こういった計画もBCPの1つになります。そしてBCMビジネスコンティニュイティマネジメント事業継続管理こちらはBCPをマネジメント管理していくことになります。
適切にマネジメント管理していくことになります。
はい、続きまして企業や我々の日々の行動を取り巻く社会全体のIT化について説明します。
Society5.0
サイバー空間(仮想空間)とフィジカル空間(現実空間)を高度に融合させたシステムにより、経済発展と社会的問題の解決を両立する、人間中心の社会(Society)のこと。政府(内閣府)が「第5期科学技術基本計画」で定義したもの。
政府内閣府が第5期科学技術基本計画で定義した物になります。
データ駆動社会
現実空間のさまざまなデータをITなどを活用して可視化し、社会の問題点を発見したり将来予測につなげたりして、より良い社会になろうとする社会の考え方。

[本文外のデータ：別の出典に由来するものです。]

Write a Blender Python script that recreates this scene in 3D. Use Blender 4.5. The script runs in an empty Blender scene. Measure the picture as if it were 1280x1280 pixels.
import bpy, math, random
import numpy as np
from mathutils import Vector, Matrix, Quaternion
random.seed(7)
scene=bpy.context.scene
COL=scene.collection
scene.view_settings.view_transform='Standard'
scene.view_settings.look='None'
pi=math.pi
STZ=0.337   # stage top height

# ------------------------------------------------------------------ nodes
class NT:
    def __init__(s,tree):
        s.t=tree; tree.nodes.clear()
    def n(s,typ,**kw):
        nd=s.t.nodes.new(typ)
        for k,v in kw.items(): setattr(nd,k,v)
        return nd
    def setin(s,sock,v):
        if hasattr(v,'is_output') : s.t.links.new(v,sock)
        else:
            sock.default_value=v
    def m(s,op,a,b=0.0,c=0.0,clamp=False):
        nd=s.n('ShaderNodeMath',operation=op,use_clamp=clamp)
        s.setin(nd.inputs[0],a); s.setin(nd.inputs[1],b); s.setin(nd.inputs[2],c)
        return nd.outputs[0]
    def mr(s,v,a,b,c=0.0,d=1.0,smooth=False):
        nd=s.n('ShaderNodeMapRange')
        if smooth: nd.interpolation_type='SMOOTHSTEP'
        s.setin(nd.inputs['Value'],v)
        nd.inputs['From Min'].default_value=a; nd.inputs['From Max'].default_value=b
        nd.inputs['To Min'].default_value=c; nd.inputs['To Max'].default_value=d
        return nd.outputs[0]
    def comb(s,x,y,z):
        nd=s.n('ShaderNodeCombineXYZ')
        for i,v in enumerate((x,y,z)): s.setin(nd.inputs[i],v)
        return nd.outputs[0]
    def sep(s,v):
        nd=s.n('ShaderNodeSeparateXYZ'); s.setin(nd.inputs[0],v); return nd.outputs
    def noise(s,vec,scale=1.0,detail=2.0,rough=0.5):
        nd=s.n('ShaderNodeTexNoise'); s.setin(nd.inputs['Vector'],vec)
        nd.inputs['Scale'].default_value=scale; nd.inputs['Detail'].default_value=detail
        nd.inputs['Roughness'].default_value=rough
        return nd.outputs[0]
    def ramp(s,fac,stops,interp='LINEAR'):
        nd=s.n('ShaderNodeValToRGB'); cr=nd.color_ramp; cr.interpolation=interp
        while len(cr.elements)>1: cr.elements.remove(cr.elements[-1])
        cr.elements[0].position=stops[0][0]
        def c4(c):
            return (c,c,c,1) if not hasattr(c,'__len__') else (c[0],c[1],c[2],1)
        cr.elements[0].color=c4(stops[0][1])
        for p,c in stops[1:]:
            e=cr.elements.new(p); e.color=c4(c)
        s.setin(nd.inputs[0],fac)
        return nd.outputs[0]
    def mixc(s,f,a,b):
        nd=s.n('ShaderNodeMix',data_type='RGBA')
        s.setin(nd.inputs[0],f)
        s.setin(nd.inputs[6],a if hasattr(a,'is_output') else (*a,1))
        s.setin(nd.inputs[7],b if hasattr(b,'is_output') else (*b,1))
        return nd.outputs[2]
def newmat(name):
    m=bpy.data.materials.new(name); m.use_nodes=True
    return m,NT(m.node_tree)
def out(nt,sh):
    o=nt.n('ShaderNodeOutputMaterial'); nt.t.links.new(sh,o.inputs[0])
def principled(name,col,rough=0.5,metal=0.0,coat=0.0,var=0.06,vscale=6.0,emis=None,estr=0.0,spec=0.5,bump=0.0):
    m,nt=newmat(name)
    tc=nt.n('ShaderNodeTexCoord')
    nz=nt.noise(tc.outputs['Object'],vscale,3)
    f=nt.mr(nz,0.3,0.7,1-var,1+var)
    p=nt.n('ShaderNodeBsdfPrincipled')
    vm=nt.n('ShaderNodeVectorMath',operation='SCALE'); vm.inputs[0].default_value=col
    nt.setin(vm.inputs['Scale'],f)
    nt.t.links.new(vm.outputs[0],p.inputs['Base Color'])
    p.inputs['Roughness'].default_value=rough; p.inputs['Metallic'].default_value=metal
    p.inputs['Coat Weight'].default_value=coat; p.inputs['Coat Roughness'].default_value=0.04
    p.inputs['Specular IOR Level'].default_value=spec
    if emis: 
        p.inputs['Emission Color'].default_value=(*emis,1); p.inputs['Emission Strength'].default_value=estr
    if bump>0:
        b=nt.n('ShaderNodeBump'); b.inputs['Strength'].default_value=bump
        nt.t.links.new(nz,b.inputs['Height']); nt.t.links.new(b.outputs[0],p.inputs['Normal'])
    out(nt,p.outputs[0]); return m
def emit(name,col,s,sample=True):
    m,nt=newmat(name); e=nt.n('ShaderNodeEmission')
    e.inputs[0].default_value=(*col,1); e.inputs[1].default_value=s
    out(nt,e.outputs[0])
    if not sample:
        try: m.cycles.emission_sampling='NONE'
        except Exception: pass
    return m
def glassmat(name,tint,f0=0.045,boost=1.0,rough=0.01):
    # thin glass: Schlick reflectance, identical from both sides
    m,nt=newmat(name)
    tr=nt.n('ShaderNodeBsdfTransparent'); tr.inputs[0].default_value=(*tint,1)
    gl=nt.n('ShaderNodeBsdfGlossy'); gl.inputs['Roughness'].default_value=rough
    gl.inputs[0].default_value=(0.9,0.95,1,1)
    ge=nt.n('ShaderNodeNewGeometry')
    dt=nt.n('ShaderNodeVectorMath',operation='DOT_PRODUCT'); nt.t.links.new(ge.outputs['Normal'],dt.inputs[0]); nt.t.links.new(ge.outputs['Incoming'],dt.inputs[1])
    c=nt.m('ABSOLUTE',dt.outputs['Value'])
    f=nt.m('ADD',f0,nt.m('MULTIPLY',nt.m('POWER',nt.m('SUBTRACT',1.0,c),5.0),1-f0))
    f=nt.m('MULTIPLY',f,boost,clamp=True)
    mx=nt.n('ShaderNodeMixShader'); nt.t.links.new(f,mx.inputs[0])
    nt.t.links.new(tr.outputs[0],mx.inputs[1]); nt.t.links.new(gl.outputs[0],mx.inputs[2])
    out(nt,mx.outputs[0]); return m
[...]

そういったデータ分析の結果をエビデンスとして社会の問題を発見したり将来の予測につなげてより良い社会を作っていこう
といった社会の考え方になります。
国家戦略特区
法規制改革や国・自治体がデータ活用などを推進することで、よりよい未来都市を先行的実現するための法律。スーパーシティ法とも呼ばれる
はい、これは例えば空飛ぶ車人間が乗れるドローンこういったものがタクシーとして開発されました。しかしそれが一時に日本中で飛び出すとどんな事故が起きるか分かりません。
ちゃんと法整備をしたり安全に飛べるようにする必要があるのですがそれを全国でするはなかなか難しいです。そこで先駆的に実証実験を行う地域や自治体を決めてまずはそこだけで空飛ぶタクシーを運行してみよう、そしてうまくいったらそれをきちんとした法律にして全国に広げよう、・・・こういったことが国家戦略特区の中身になります。
まとめ
今回は企業活動と経営管理ということで説明してきました。特に株式会社の仕組みが重要で株式会社は株主の持ち物である一方で法人として人格を与えられ様々な義務があるその義務の中でも法令を守るコンプライアンス。そして社会的責任コーポレートソーシャルレスポンシビリティ。
このような部分に関する用語は非常に良く出ます。
後は株主が会社をコントロールするコーポレートガバナンス、こちらは社外取締役の登用などが非常に有効でしたね。
こういった点もよく出ますので、今回私が重要と申し上げた点を中心によく復習しておいてください。